* **AIM OF THE EXERCISE**
Every line of the material is to be quoted verbatim, minus the pictures.

* **DATA SHOWN**

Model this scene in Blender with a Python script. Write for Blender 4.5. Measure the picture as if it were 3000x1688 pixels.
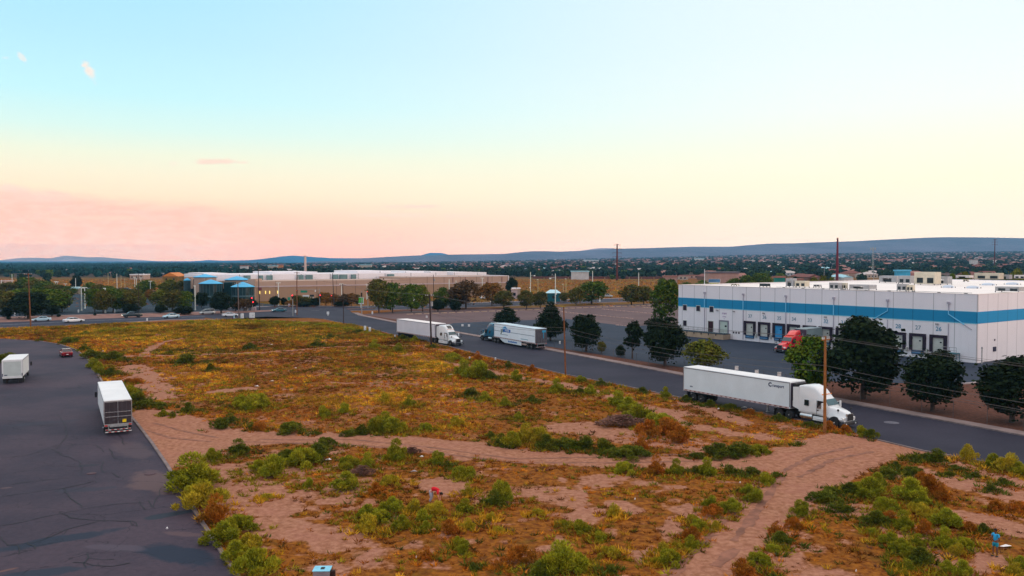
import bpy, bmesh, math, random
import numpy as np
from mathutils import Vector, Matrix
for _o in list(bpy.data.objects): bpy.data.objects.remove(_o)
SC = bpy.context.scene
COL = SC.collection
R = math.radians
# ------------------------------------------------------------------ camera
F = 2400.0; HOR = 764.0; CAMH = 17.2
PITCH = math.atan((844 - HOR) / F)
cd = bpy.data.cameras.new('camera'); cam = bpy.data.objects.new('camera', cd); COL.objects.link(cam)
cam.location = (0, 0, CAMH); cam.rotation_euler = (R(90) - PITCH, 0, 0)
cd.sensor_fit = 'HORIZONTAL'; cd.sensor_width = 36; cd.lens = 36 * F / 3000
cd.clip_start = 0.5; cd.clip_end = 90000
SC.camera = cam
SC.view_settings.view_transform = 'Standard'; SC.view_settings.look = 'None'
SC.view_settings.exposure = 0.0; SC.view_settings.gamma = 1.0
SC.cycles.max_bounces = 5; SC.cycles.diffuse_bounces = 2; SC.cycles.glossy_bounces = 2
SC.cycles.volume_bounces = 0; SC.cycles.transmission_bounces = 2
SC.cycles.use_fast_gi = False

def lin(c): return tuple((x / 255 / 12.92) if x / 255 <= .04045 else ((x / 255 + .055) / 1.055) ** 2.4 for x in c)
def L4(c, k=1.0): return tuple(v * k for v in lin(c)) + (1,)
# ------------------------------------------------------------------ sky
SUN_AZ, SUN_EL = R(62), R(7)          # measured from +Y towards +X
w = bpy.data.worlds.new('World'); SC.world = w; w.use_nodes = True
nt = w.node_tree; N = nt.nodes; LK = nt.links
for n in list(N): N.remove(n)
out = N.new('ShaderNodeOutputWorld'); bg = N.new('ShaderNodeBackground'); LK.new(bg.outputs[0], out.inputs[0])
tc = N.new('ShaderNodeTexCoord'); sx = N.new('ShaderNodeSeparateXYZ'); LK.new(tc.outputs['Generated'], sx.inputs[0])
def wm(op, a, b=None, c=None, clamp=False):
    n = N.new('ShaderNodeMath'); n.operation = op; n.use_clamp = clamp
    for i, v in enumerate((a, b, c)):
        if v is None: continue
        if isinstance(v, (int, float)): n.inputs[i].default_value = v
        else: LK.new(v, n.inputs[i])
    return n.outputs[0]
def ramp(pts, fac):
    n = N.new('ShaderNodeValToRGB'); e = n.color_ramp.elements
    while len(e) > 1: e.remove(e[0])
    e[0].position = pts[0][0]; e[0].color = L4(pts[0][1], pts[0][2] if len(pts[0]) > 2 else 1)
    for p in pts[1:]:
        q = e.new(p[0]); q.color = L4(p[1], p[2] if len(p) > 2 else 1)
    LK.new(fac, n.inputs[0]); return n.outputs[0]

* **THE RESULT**
Model this scene in Blender with a Python script. Write for Blender 4.5. Measure the picture as if it were 3000x1688 pixels.
import bpy, bmesh, math, random
import numpy as np
from mathutils import Vector, Matrix
for _o in list(bpy.data.objects): bpy.data.objects.remove(_o)
SC = bpy.context.scene
COL = SC.collection
R = math.radians
# ------------------------------------------------------------------ camera
F = 2400.0; HOR = 764.0; CAMH = 17.2
PITCH = math.atan((844 - HOR) / F)
cd = bpy.data.cameras.new('camera'); cam = bpy.data.objects.new('camera', cd); COL.objects.link(cam)
cam.location = (0, 0, CAMH); cam.rotation_euler = (R(90) - PITCH, 0, 0)
cd.sensor_fit = 'HORIZONTAL'; cd.sensor_width = 36; cd.lens = 36 * F / 3000
cd.clip_start = 0.5; cd.clip_end = 90000
SC.camera = cam
SC.view_settings.view_transform = 'Standard'; SC.view_settings.look = 'None'
SC.view_settings.exposure = 0.0; SC.view_settings.gamma = 1.0
SC.cycles.max_bounces = 5; SC.cycles.diffuse_bounces = 2; SC.cycles.glossy_bounces = 2
SC.cycles.volume_bounces = 0; SC.cycles.transmission_bounces = 2
SC.cycles.use_fast_gi = False

def lin(c): return tuple((x / 255 / 12.92) if x / 255 <= .04045 else ((x / 255 + .055) / 1.055) ** 2.4 for x in c)
def L4(c, k=1.0): return tuple(v * k for v in lin(c)) + (1,)
# ------------------------------------------------------------------ sky
SUN_AZ, SUN_EL = R(62), R(7)          # measured from +Y towards +X
w = bpy.data.worlds.new('World'); SC.world = w; w.use_nodes = True
nt = w.node_tree; N = nt.nodes; LK = nt.links
for n in list(N): N.remove(n)
out = N.new('ShaderNodeOutputWorld'); bg = N.new('ShaderNodeBackground'); LK.new(bg.outputs[0], out.inputs[0])
tc = N.new('ShaderNodeTexCoord'); sx = N.new('ShaderNodeSeparateXYZ'); LK.new(tc.outputs['Generated'], sx.inputs[0])
def wm(op, a, b=None, c=None, clamp=False):
    n = N.new('ShaderNodeMath'); n.operation = op; n.use_clamp = clamp
    for i, v in enumerate((a, b, c)):
        if v is None: continue
        if isinstance(v, (int, float)): n.inputs[i].default_value = v
        else: LK.new(v, n.inputs[i])
    return n.outputs[0]
def ramp(pts, fac):
    n = N.new('ShaderNodeValToRGB'); e = n.color_ramp.elements
    while len(e) > 1: e.remove(e[0])
    e[0].position = pts[0][0]; e[0].color = L4(pts[0][1], pts[0][2] if len(pts[0]) > 2 else 1)
    for p in pts[1:]:
        q = e.new(p[0]); q.color = L4(p[1], p[2] if len(p) > 2 else 1)
    LK.new(fac, n.inputs[0]); return n.outputs[0]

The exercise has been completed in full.